■ RECORDED DATA ■
↓

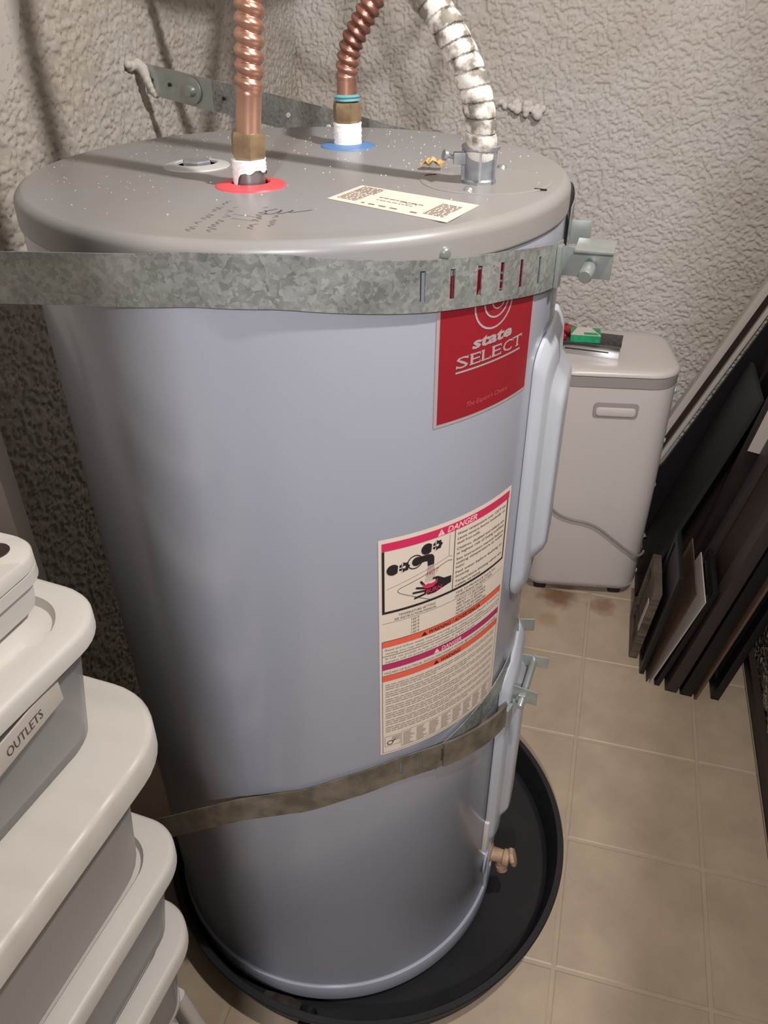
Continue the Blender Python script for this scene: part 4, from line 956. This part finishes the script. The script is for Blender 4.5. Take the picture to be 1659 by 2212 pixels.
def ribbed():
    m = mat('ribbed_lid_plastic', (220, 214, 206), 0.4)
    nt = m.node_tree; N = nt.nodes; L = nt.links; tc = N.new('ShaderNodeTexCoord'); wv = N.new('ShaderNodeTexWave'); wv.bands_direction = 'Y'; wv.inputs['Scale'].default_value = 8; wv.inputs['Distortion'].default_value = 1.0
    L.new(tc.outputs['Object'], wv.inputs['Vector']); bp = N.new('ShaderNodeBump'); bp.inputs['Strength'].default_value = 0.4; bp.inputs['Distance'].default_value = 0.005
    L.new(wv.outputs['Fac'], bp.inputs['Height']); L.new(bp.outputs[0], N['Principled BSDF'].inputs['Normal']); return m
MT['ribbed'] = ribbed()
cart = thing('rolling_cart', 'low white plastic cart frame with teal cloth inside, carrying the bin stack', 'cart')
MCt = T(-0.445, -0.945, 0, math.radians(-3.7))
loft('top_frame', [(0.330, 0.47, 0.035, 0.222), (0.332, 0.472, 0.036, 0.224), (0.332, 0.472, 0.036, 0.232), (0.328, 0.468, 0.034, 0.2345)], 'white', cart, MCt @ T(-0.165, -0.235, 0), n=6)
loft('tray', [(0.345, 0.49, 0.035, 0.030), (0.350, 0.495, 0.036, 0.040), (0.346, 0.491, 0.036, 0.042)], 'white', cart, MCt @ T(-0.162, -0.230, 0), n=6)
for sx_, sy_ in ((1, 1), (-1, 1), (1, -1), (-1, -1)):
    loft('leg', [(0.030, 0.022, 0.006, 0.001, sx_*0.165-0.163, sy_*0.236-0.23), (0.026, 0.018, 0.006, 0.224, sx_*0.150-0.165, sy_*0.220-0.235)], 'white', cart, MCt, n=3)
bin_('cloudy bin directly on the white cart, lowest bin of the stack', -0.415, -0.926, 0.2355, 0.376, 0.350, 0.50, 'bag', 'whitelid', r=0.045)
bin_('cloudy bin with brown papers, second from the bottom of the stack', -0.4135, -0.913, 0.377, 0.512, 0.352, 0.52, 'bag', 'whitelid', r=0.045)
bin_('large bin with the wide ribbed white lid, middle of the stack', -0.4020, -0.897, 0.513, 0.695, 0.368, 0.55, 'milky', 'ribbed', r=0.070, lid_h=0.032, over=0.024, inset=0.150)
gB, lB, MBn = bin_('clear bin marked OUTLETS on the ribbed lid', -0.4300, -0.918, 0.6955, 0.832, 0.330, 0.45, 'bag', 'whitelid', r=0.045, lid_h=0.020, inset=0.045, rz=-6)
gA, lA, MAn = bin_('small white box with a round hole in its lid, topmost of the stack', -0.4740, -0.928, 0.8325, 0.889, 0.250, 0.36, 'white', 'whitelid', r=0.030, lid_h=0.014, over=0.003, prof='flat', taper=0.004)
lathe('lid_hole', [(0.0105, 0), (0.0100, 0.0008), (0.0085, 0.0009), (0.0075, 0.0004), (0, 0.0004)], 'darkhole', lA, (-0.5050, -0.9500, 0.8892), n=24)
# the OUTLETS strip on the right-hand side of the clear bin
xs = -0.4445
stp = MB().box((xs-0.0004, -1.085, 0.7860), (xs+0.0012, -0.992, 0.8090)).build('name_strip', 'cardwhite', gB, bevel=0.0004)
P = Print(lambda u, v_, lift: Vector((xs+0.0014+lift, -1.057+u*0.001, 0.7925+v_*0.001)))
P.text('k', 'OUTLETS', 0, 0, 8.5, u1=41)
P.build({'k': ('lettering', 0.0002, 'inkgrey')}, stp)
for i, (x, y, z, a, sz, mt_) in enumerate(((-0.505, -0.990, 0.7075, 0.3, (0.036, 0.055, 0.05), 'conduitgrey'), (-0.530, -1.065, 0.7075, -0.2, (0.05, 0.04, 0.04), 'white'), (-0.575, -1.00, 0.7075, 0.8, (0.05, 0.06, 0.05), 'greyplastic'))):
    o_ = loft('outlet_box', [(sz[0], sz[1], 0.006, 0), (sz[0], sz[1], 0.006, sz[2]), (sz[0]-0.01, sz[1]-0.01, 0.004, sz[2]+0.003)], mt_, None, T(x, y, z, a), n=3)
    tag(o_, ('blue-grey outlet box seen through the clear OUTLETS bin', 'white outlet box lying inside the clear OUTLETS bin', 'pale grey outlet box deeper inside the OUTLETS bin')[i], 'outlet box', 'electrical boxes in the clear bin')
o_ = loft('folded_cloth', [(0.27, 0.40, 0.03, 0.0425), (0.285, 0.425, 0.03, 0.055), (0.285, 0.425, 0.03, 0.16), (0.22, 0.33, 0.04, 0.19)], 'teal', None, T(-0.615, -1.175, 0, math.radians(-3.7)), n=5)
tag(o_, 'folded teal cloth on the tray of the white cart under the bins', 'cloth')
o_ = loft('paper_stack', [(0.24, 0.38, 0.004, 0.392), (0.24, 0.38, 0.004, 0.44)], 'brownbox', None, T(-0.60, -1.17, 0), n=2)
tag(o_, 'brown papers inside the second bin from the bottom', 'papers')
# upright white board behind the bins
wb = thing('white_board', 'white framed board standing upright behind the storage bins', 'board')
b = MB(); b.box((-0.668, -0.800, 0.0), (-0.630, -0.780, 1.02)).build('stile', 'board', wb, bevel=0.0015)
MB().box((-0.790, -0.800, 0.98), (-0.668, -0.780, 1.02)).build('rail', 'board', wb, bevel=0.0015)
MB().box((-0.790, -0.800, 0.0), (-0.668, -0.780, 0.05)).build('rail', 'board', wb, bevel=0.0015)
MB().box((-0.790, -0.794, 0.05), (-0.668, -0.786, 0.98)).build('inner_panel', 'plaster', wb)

↑
↓

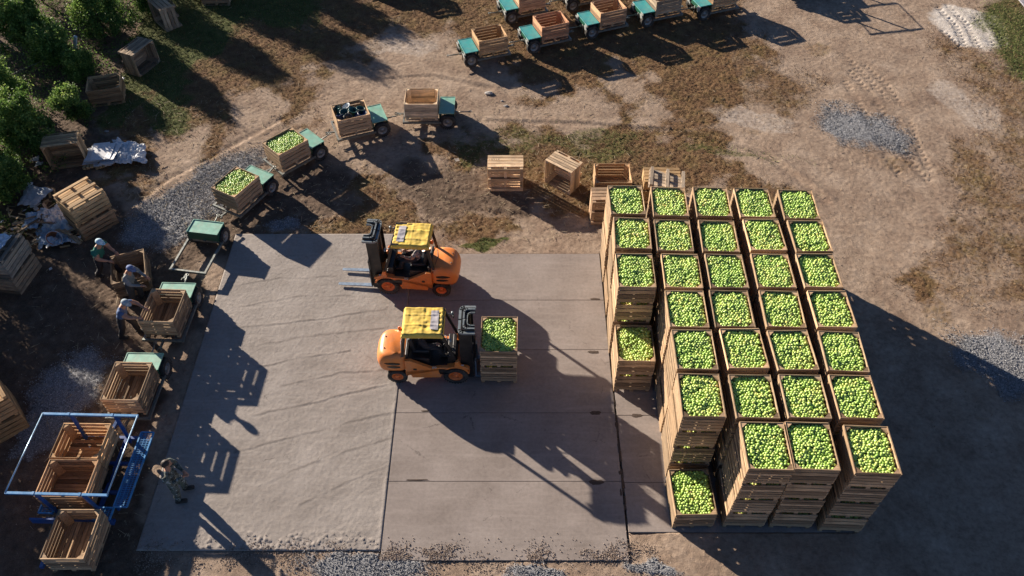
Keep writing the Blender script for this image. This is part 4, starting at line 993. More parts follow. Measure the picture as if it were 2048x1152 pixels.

↑

■ THE REQUEST ■
Select the lines in this material that hold the word "from", leaving none out.

■ FINISHED EXERCISE ■
Continue the Blender Python script for this scene: part 4, from line 956. This part finishes the script. The script is for Blender 4.5. Take the picture to be 1659 by 2212 pixels.
bin_('cloudy bin with brown papers, second from the bottom of the stack', -0.4135, -0.913, 0.377, 0.512, 0.352, 0.52, 'bag', 'whitelid', r=0.045)
tag(o_, 'brown papers inside the second bin from the bottom', 'papers')